■ Material:
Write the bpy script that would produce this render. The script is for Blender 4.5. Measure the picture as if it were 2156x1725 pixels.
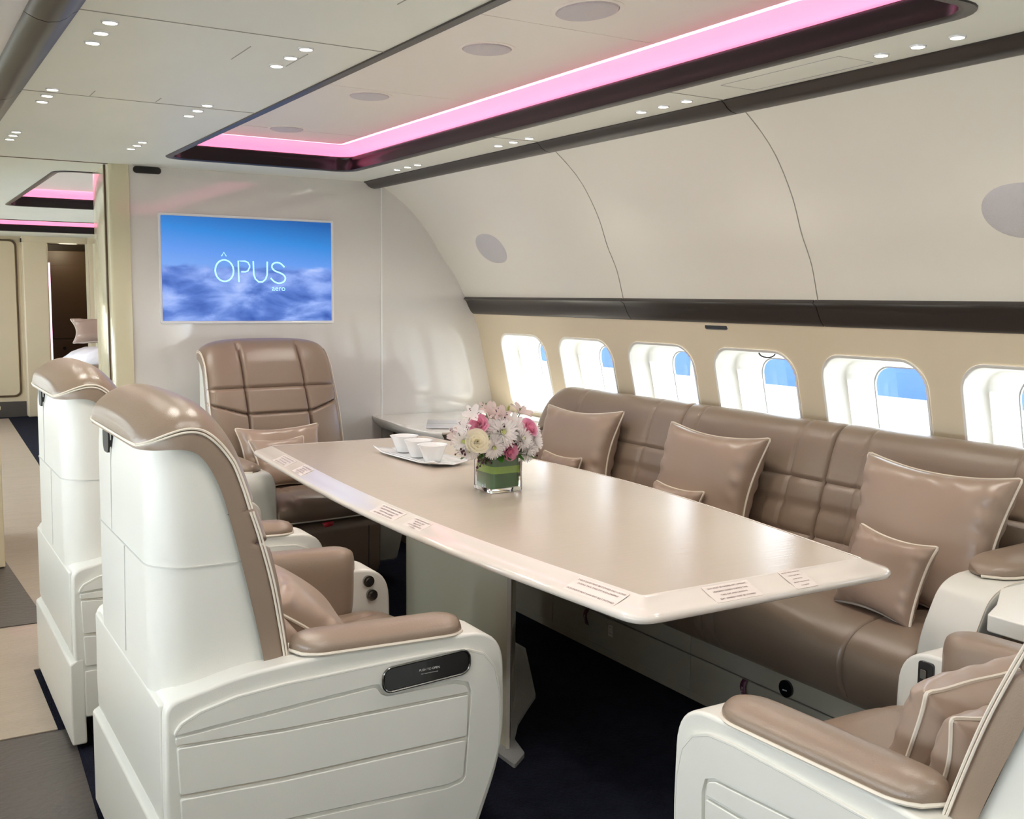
import bpy, bmesh, math, random
from mathutils import Vector, Matrix, Euler
PI = math.pi
rnd = random.Random(7)
for o in list(bpy.data.objects): bpy.data.objects.remove(o)
SC = bpy.context.scene
COL = SC.collection

# ------------------------------------------------------------------ camera, world, sun, exposure
EYE = Vector((0.0, 0.0, 1.37))
yaw, pitch, roll = 0.54295, 0.106068, 0.009945
fwd = Vector((math.sin(yaw)*math.cos(pitch), math.cos(yaw)*math.cos(pitch), -math.sin(pitch)))
r0 = Vector((math.cos(yaw), -math.sin(yaw), 0)); u0 = r0.cross(fwd)
rt = r0*math.cos(roll) + u0*math.sin(roll); up = -r0*math.sin(roll) + u0*math.cos(roll)
cam = bpy.data.objects.new('camera', bpy.data.cameras.new('camera')); COL.objects.link(cam)
cam.matrix_world = Matrix(((rt.x, up.x, -fwd.x, EYE.x), (rt.y, up.y, -fwd.y, EYE.y), (rt.z, up.z, -fwd.z, EYE.z), (0, 0, 0, 1)))
cam.data.sensor_width = 36.0; cam.data.lens = 2200.4/2156*36.0
cam.data.clip_start = 0.02; cam.data.clip_end = 500
SC.camera = cam
SC.view_settings.view_transform = 'Standard'; SC.view_settings.look = 'None'
SC.view_settings.gamma = 1.0; SC.view_settings.use_curve_mapping = False
SC.view_settings.exposure = 0.20

world = bpy.data.worlds.new('world'); SC.world = world; world.use_nodes = True
bg = world.node_tree.nodes['Background']; bg.inputs[0].default_value = (0.80, 0.90, 1.0, 1); bg.inputs[1].default_value = 6.0

def light(name, kind, loc, energy, color=(1, 1, 1), parent=None, **kw):
    d = bpy.data.lights.new(name, kind); d.energy = energy; d.color = color
    rot = kw.pop('rot', None)
    for k, v in kw.items(): setattr(d, k, v)
    o = bpy.data.objects.new(name, d); COL.objects.link(o); o.location = loc
    if rot is not None: o.rotation_euler = rot
    if parent: o.parent = parent
    return o
sd = Vector((-0.62, 0.42, -0.66))                       # the way the sunlight travels
light('sun', 'SUN', (8, -4, 8), 15.0, (1.0, 0.95, 0.86), angle=0.009, rot=sd.to_track_quat('-Z', 'Y').to_euler())

WIN_Y = [4.930 - 0.5975*k for k in range(10)]           # window centres along both cabin sides
WIN_N = [6.125 + 0.5975*k for k in range(10)]           # and unseen ones added in the next cabin for their light
CX = 1.347                                              # cabin centre line
# daylight entering by the windows on the left side, behind and beside the photographer
for y in WIN_Y+WIN_N:
    light('daylight', 'AREA', (2*CX-3.30, y, 0.97), 3.4 if y < 5.3 else 16.0, (0.82, 0.91, 1.0), shape='RECTANGLE', size=0.40, size_y=0.34, rot=(0, -PI/2, 0))  # the stronger ones are added to brighten the next cabin
for y in WIN_Y[:7]:
    light('daylight', 'AREA', (3.33, y, 0.95), 1.0, (1, 1, 1), shape='RECTANGLE', size=0.42, size_y=0.36, rot=(0, PI/2, 0)).data.cycles.is_portal = True

# ------------------------------------------------------------------ materials
def srgb(*c):
    return tuple(((x/255)/12.92 if x/255 <= 0.04045 else ((x/255+0.055)/1.055)**2.4) for x in c) + (1,)
def mat(name, col, rough=0.5, metal=0.0, coat=0.0, spec=0.5, bump=None, vary=None, emis=None, sheen=0.0, trans=0.0, ior=1.5, aniso=0.0):
    """bump=(scale, strength[, stretch xyz]); vary=(scale, amount) mottles the colour"""
    m = bpy.data.materials.new(name); m.use_nodes = True
    nt = m.node_tree; b = nt.nodes['Principled BSDF']
    c = srgb(*col)
    b.inputs['Base Color'].default_value = c; b.inputs['Roughness'].default_value = rough
    b.inputs['Metallic'].default_value = metal; b.inputs['Coat Weight'].default_value = coat; b.inputs['Coat Roughness'].default_value = 0.06
    b.inputs['Specular IOR Level'].default_value = spec; b.inputs['Sheen Weight'].default_value = sheen
    b.inputs['Transmission Weight'].default_value = trans; b.inputs['IOR'].default_value = ior
    if emis:
        b.inputs['Emission Color'].default_value = srgb(*emis[0]); b.inputs['Emission Strength'].default_value = emis[1]
    tc = nt.nodes.new('ShaderNodeTexCoord')
    def noise(scale, stretch=(1, 1, 1), detail=4):
        mp = nt.nodes.new('ShaderNodeMapping'); mp.inputs['Scale'].default_value = stretch
        nt.links.new(tc.outputs['Object'], mp.inputs[0])
        n = nt.nodes.new('ShaderNodeTexNoise'); n.inputs['Scale'].default_value = scale; n.inputs['Detail'].default_value = detail
        nt.links.new(mp.outputs[0], n.inputs['Vector']); return n
    if vary:
        n = noise(vary[0], vary[2] if len(vary) > 2 else (1, 1, 1))
        mx = nt.nodes.new('ShaderNodeMix'); mx.data_type = 'RGBA'
        a = vary[1]
        mx.inputs[6].default_value = tuple(x*(1-a) for x in c[:3])+(1,); mx.inputs[7].default_value = tuple(min(1, x*(1+a)) for x in c[:3])+(1,)
        nt.links.new(n.outputs['Fac'], mx.inputs[0]); nt.links.new(mx.outputs[2], b.inputs['Base Color'])
    if bump:
        n = noise(bump[0], bump[2] if len(bump) > 2 else (1, 1, 1))
        bp = nt.nodes.new('ShaderNodeBump'); bp.inputs['Strength'].default_value = bump[1]; bp.inputs['Distance'].default_value = 0.01
        nt.links.new(n.outputs['Fac'], bp.inputs['Height']); nt.links.new(bp.outputs[0], b.inputs['Normal'])
    return m
M = {}
M['seam_white'] = mat('seam_white', (206, 204, 196), 0.5)
M['seam_line'] = mat('seam_line', (168, 166, 156), 0.5)
M['white_leather'] = mat('white_leather', (222, 220, 211), 0.34, spec=0.45, bump=(420, 0.05), vary=(3, 0.03))
M['taupe_leather'] = mat('taupe_leather', (142, 123, 106), 0.29, spec=0.7, bump=(380, 0.10), vary=(4, 0.06))
M['taupe_satin'] = mat('taupe_satin', (163, 141, 124), 0.30, spec=0.6, sheen=0.1, bump=(9, 0.12), vary=(5, 0.05))
M['piping'] = mat('piping', (226, 216, 200), 0.45)
M['panel_low'] = mat('panel_low', (226, 212, 184), 0.42, spec=0.4, vary=(1.5, 0.02))  # warmer than panel: glow of sun bounced off the sills put into the colour
M['panel'] = mat('panel', (236, 232, 219), 0.38, spec=0.4, vary=(1.5, 0.02))
M['ceiling'] = mat('ceiling', (229, 230, 218), 0.42, spec=0.35, vary=(4, 0.06, (1, 0.4, 1)), bump=(5, 0.03))
M['coffer'] = mat('coffer', (234, 230, 219), 0.4, spec=0.4)
M['gloss_white'] = mat('gloss_white', (220, 217, 212), 0.06, coat=1.0, bump=(3.2, 0.006))
M['cream_gloss'] = mat('cream_gloss', (214, 207, 176), 0.12, coat=0.7, bump=(5, 0.05, (1, 1, 0.3)))
M['dark_trim'] = mat('dark_trim', (46, 40, 37), 0.34, spec=0.5)
M['fascia'] = mat('fascia', (20, 17, 17), 0.25, spec=0.3)
M['base_panel_shaded'] = mat('base_panel_shaded', (172, 167, 152), 0.45)  # darker than the wall panels: shade at the sofa foot put into the colour
M['black'] = mat('black', (12, 12, 12), 0.5)
M['black_gloss'] = mat('black_gloss', (22, 22, 24), 0.15, coat=0.5)
M['chrome'] = mat('chrome', (150, 148, 145), 0.15, metal=1.0)
M['reveal'] = mat('reveal', (238, 236, 228), 0.35)
M['table_top'] = mat('table_top', (214, 200, 185), 0.27, metal=0.35, coat=0.0, spec=1.0, ior=1.6, bump=(60, 0.06, (0.05, 1, 1)), vary=(3, 0.03))
M['table_edge'] = mat('table_edge', (226, 218, 208), 0.12, coat=0.7)
M['pedestal'] = mat('pedestal', (213, 210, 187), 0.2, coat=0.5, bump=(4, 0.05, (1, 1, 0.2)))
M['carpet'] = mat('carpet', (28, 30, 42), 0.95, spec=0.1, bump=(160, 0.8, (1, 0.4, 1)), vary=(14, 0.45))
M['floor_cover'] = mat('floor_cover', (172, 156, 138), 0.32, spec=0.5, coat=0.2, bump=(46, 0.30, (0.35, 1.6, 1)), vary=(6, 0.16, (0.5, 2, 1)))
M['floor_dark'] = mat('floor_dark', (80, 74, 70), 0.36, spec=0.5, bump=(34, 0.25, (0.7, 1.8, 1)), vary=(6, 0.15))
M['porcelain'] = mat('porcelain', (238, 240, 240), 0.12, coat=0.6)
M['label_paper'] = mat('label_paper', (226, 216, 208), 0.35)
M['ink'] = mat('ink', (92, 55, 60), 0.5)
M['paper'] = mat('paper', (205, 205, 208), 0.3)
M['cream'] = mat('cream', (222, 207, 176), 0.4)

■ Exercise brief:
Repeat the listing above up to and including the line with "COL = SC.collection", starting from its first line. Drop any pictures.

■ Final result:
Write the bpy script that would produce this render. The script is for Blender 4.5. Measure the picture as if it were 2156x1725 pixels.
import bpy, bmesh, math, random
from mathutils import Vector, Matrix, Euler
PI = math.pi
rnd = random.Random(7)
for o in list(bpy.data.objects): bpy.data.objects.remove(o)
SC = bpy.context.scene
COL = SC.collection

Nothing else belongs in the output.